Please Read: No money down mortgages are no longer available

If you’re looking for a no money down (“zero down”) mortgage, you’re in for some bad news: these mortgages are no longer available in Canada. As of September 2012, the minimum down payment is 5% and there is no way around this. Thankfully, there are still alternatives (such as using your RRSP as a down payment), which we’ll go into below.

Why no money down mortgages went away

In our parents’ days, there was no such thing as a no money down mortgage. To purchase a home it wasn’t uncommon for buyers to have saved 25% or more for a down payment. This was before they even went to the bank. No money down mortgages are a comparatively recent development.

No money down mortgages became available in 2006. This happened when Genworth Financial and the CMHC introduced mortgage default insurance for 100% financing. A couple of years later the CMHC and Genworth Financial eliminated their 100% financing insurance plans. This was in response to the global recession. Moreover, it shut the door once again on most zero-down mortgage opportunities.

By some creative maneuvering after 2008, many lending institutions were still able to offer similar zero-down mortgages. They did this by leveraging the cash from a cashback mortgage as the down payment. But in 2012, the Office of the Superintendent of Financial Institutions (OSFI) changed regulations again. They explicitly state that “Incentive and rebate payments (i.e., “cash back”) should not be considered part of the down payment,” which delivered the final killing blow to the no money down mortgage.

The minimum down payment is only 5%. Historically, Canadians have proven capable of raising the money for their down payments. We know you can do it too.

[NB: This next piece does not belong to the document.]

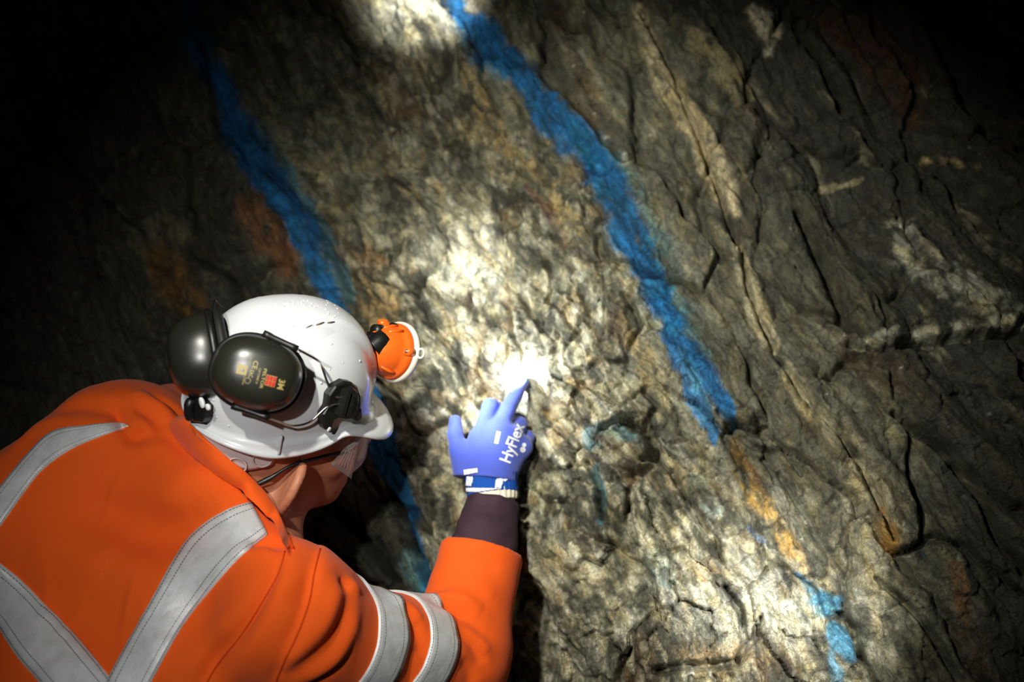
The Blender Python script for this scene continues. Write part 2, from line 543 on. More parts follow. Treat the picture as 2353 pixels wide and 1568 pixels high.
# dark slate, streaked; both ends of the face painted darker for the vignette
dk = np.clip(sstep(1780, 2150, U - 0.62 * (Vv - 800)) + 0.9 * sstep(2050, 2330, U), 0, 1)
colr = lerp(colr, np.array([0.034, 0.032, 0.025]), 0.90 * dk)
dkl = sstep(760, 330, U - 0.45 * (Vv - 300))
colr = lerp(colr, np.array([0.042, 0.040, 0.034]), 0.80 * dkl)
colr = lerp(colr, (0.30, 0.27, 0.19), 0.75 * sstep(0.18, 0.55, n_st) * (0.4 + 0.6 * slate))
colr = lerp(colr, (0.030, 0.028, 0.024), 0.65 * sstep(0.30, 0.6, -n_st))
grey = blob(1620, 560, 110, 500, -32) + blob(1780, 1080, 130, 260, -30)
colr = lerp(colr, (0.125, 0.118, 0.092), 0.7 * np.clip(grey, 0, 1) * (0.6 + 0.4 * sstep(-0.3, 0.3, n_hi)))

def vein(pts, color, strength, rough=14.0, sd=401, thr=-0.2, soft=0.5):
    """pts: (u, v, half width) along the vein"""
    global colr
    pts = spline(pts, 3 * len(pts) if len(pts) > 2 else 2)
    wa, wb = WARP[1 + sd % 2]
    uu = U + rough * wa; vv = Vv + rough * wb
    d, w, _ = poly_dist(uu, vv, pts)
    m = 1 - sstep(w * (1 - soft), w * (1 + soft * 0.5), d)
    m = m * sstep(thr - 0.25, thr + 0.25, n_md * 0.6 + n_hi * 0.7)
    colr = lerp(colr, np.asarray(color) * 1.2, strength * m)

vein([(1470, 60, 20), (1540, 230, 32), (1610, 330, 32), (1660, 450, 32), (1690, 500, 16)], (0.48, 0.40, 0.27), 0.95, 12, 401, -0.25)
vein([(1695, 570, 18), (1730, 700, 28), (1770, 800, 22)], (0.50, 0.43, 0.30), 0.9, 12, 405, -0.25)
vein([(1790, 830, 14), (1850, 930, 24), (1930, 1020, 26), (1990, 1130, 30), (2045, 1250, 16)], (0.48, 0.42, 0.30), 0.85, 14, 409, -0.2)
vein([(1940, 1080, 20), (1965, 1180, 34), (2000, 1290, 30), (2010, 1400, 26), (2040, 1500, 16)], (0.46, 0.41, 0.31), 0.7, 14, 411, -0.15)
vein([(2010, 1180, 14), (2035, 1240, 22), (2050, 1290, 8)], (0.50, 0.27, 0.06), 0.9, 10, 413)
vein([(2060, 510, 26), (2110, 600, 46), (2200, 660, 48), (2300, 720, 34), (2353, 750, 26)], (0.46, 0.44, 0.38), 0.9, 40, 415, 0.02)
vein([(1955, 795, 10), (2100, 775, 18), (2250, 760, 20), (2353, 745, 18)], (0.45, 0.43, 0.36), 0.8, 14, 417, -0.1)
vein([(2200, 470, 12), (2290, 550, 26), (2330, 600, 20)], (0.30, 0.26, 0.18), 0.7, 18, 419, 0.0)
vein([(1725, 45, 16), (1765, 85, 32), (1770, 130, 12)], (0.58, 0.53, 0.40), 0.95, 20, 421, -0.15)
vein([(2125, 352, 8), (2240, 385, 10)], (0.50, 0.36, 0.18), 0.9, 10, 423, 0.0)
vein([(1600, 120, 26), (1680, 200, 40), (1740, 290, 20)], (0.30, 0.25, 0.14), 0.7, 26, 425, -0.1)
vein([(1880, 435, 8), (1980, 410, 7)], (0.34, 0.28, 0.18), 0.8, 8, 427, -0.3)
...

Why you haven’t hit a dead-end

Here are some ways we’ve seen others raise their down payments:

  • Use your RRSP as a down payment
    If you’ve been saving for retirement, the Home Buyers’ Plan (HBP) allows you to take up to $25,000 from your personal RRSP. You can add another $25,000 from a spouse under certain conditions.
  • Cut your costs and save up
    Think about all of the things you buy on a regular basis and build a budget around that. Just keep in mind that every dollar you save every month is multiplied by 12 months in a year, and multiplied again by every year you save it.
  • Sell your assets
    Look around the house. Put a price tag on everything, and sell the things you don’t absolutely need. You might be shocked to see just how much stuff you have, and how much can be sold on Kijiji, Craigslist, or at a garage sale. And owning less stuff makes it easier to move!
  • Reach out to family
    Most parents are overjoyed to hear that their children are buying a home. Even if they are unable to help, the worst they can do is say no.

Borrow From Another Source

You can borrow the amount for a down payment from another source. This includes a line of credit, personal loan, or even your own credit card. Although you could borrow most of your down payment this way, we often find it is best to save this option for last push. A final bump should be just enough to push you over the 5% threshold.

However, there is a massive caveat to go along with this: you can dig yourself into a financial pit by borrowing your down payment. We don’t recommend doing this without talking to a professional.

Your mileage may vary on any one of these points. Aside from accumulated savings, we rarely encounter anyone who has raised their entire down payment from any one of these sources, but all of the above can make a world of difference when it comes to finally buy your home.